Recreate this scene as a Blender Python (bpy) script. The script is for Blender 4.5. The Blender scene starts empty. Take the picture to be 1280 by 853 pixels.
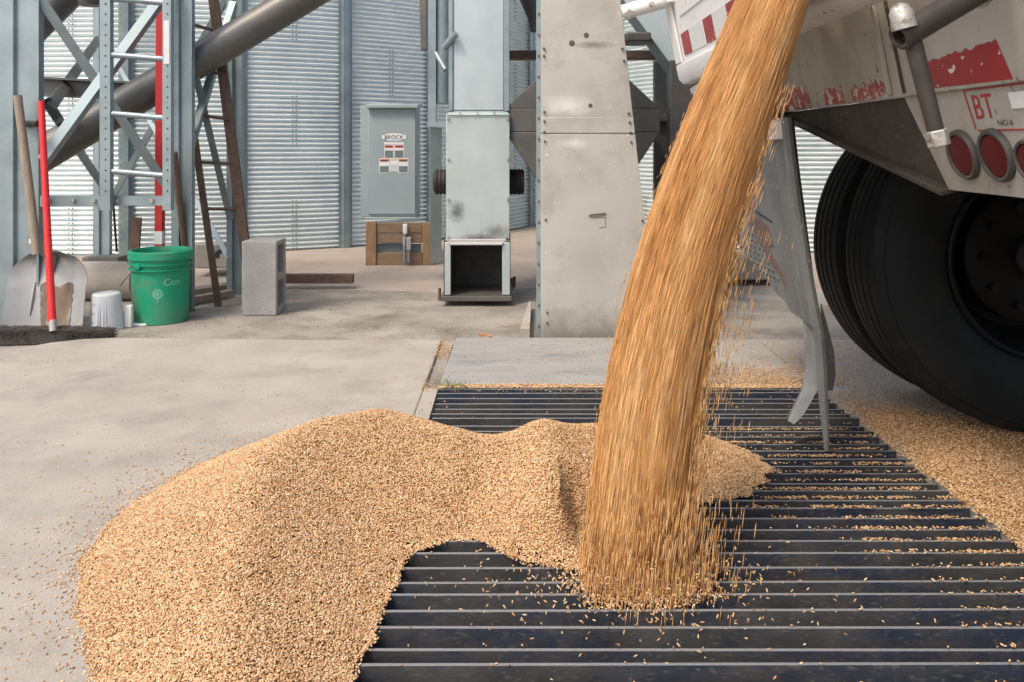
·····
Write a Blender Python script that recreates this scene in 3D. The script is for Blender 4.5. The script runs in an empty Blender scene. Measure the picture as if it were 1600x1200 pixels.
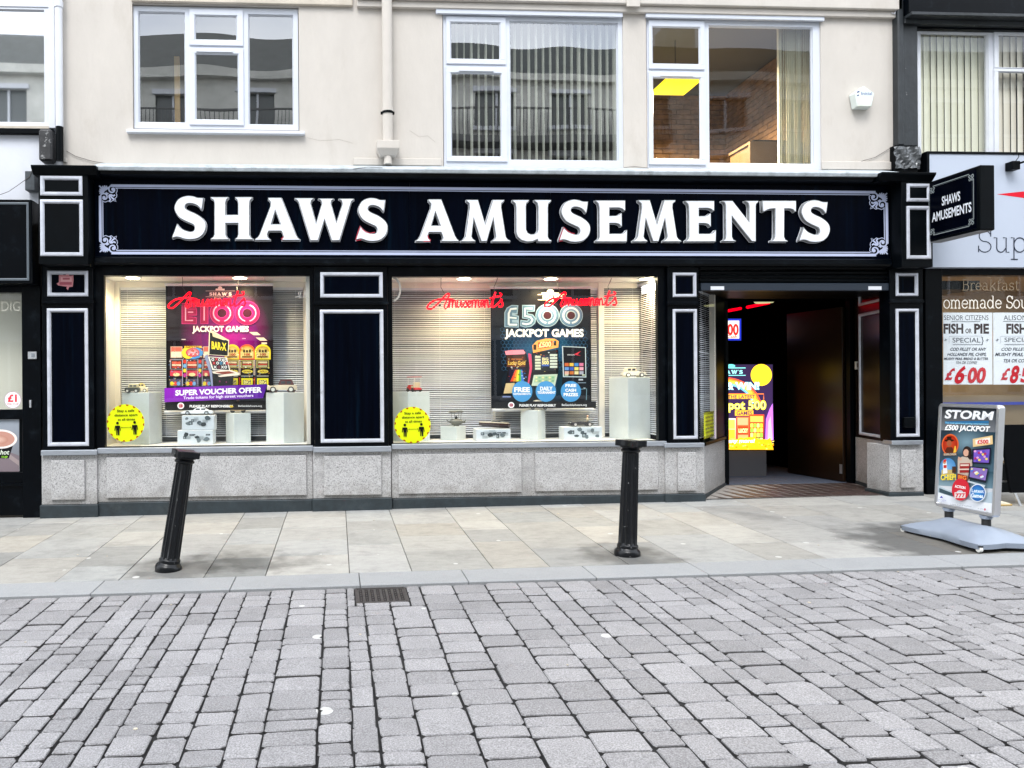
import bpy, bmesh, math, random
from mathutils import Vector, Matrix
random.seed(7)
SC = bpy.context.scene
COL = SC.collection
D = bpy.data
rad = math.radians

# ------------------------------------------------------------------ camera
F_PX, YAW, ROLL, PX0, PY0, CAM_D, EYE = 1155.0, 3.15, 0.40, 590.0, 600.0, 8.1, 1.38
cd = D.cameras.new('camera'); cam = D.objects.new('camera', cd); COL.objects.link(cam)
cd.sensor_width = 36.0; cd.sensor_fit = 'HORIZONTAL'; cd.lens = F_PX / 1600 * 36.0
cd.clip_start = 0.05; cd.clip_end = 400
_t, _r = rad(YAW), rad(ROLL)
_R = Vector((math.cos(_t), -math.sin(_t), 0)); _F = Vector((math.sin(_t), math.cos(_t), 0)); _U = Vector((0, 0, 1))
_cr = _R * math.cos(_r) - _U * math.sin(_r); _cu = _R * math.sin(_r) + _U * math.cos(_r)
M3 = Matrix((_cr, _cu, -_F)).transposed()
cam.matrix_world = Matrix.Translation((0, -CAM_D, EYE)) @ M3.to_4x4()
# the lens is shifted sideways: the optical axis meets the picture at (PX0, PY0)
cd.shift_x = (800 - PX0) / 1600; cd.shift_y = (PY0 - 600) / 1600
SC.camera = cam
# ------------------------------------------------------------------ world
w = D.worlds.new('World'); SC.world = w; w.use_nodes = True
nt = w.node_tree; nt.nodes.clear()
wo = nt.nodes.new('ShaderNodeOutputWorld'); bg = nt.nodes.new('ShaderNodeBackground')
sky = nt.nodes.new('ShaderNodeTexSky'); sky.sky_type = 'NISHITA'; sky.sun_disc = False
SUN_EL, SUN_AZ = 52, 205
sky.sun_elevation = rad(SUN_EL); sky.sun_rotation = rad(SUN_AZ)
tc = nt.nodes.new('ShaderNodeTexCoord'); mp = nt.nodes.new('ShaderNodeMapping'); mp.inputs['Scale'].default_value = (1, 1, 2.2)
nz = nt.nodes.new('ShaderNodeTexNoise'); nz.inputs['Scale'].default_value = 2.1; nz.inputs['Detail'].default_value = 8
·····
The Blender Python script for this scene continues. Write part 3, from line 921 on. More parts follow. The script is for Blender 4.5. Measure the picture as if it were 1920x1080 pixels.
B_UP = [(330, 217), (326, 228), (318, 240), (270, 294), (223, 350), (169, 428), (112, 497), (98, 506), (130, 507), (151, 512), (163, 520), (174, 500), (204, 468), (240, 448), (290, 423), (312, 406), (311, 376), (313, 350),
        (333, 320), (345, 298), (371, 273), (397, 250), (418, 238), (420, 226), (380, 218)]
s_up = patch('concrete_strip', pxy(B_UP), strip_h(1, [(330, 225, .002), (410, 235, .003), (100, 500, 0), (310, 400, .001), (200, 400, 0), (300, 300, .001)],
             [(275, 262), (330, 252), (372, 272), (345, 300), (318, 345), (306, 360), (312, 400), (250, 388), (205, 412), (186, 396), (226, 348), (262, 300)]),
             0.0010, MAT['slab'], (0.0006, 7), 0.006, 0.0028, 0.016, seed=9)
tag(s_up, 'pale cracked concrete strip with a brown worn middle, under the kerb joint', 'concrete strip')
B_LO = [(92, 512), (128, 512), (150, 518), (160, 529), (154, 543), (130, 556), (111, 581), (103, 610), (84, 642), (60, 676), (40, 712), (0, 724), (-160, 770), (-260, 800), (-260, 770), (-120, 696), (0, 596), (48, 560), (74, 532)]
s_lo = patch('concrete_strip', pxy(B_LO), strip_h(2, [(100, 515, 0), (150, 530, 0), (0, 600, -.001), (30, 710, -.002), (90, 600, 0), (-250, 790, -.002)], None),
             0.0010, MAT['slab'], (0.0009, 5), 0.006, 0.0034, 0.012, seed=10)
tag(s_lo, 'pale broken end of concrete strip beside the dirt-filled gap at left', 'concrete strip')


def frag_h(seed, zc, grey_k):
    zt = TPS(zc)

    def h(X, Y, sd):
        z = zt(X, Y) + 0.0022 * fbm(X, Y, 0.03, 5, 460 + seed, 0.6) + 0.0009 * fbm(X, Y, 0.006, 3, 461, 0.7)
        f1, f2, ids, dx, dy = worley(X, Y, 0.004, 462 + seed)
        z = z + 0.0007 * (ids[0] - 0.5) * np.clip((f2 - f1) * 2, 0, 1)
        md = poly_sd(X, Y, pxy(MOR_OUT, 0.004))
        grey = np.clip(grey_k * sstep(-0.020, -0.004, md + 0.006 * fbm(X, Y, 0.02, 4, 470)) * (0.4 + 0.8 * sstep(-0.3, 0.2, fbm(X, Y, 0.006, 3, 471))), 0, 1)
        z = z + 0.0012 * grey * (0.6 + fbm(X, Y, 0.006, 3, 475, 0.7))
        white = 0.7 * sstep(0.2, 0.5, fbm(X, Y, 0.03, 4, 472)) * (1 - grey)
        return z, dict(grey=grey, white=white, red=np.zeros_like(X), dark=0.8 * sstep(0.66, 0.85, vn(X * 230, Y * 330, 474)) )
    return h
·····
(SHORT TASK) Taking the records above, retype every line from the one with "The Blender Python" down to the one with "tag(s_lo, 'pale broken", exactly and with nothing else.

(WRITTEN SOLUTION)
The Blender Python script for this scene continues. Write part 3, from line 921 on. More parts follow. The script is for Blender 4.5. Measure the picture as if it were 1920x1080 pixels.
B_UP = [(330, 217), (326, 228), (318, 240), (270, 294), (223, 350), (169, 428), (112, 497), (98, 506), (130, 507), (151, 512), (163, 520), (174, 500), (204, 468), (240, 448), (290, 423), (312, 406), (311, 376), (313, 350),
        (333, 320), (345, 298), (371, 273), (397, 250), (418, 238), (420, 226), (380, 218)]
s_up = patch('concrete_strip', pxy(B_UP), strip_h(1, [(330, 225, .002), (410, 235, .003), (100, 500, 0), (310, 400, .001), (200, 400, 0), (300, 300, .001)],
             [(275, 262), (330, 252), (372, 272), (345, 300), (318, 345), (306, 360), (312, 400), (250, 388), (205, 412), (186, 396), (226, 348), (262, 300)]),
             0.0010, MAT['slab'], (0.0006, 7), 0.006, 0.0028, 0.016, seed=9)
tag(s_up, 'pale cracked concrete strip with a brown worn middle, under the kerb joint', 'concrete strip')
B_LO = [(92, 512), (128, 512), (150, 518), (160, 529), (154, 543), (130, 556), (111, 581), (103, 610), (84, 642), (60, 676), (40, 712), (0, 724), (-160, 770), (-260, 800), (-260, 770), (-120, 696), (0, 596), (48, 560), (74, 532)]
s_lo = patch('concrete_strip', pxy(B_LO), strip_h(2, [(100, 515, 0), (150, 530, 0), (0, 600, -.001), (30, 710, -.002), (90, 600, 0), (-250, 790, -.002)], None),
             0.0010, MAT['slab'], (0.0009, 5), 0.006, 0.0034, 0.012, seed=10)
tag(s_lo, 'pale broken end of concrete strip beside the dirt-filled gap at left', 'concrete strip')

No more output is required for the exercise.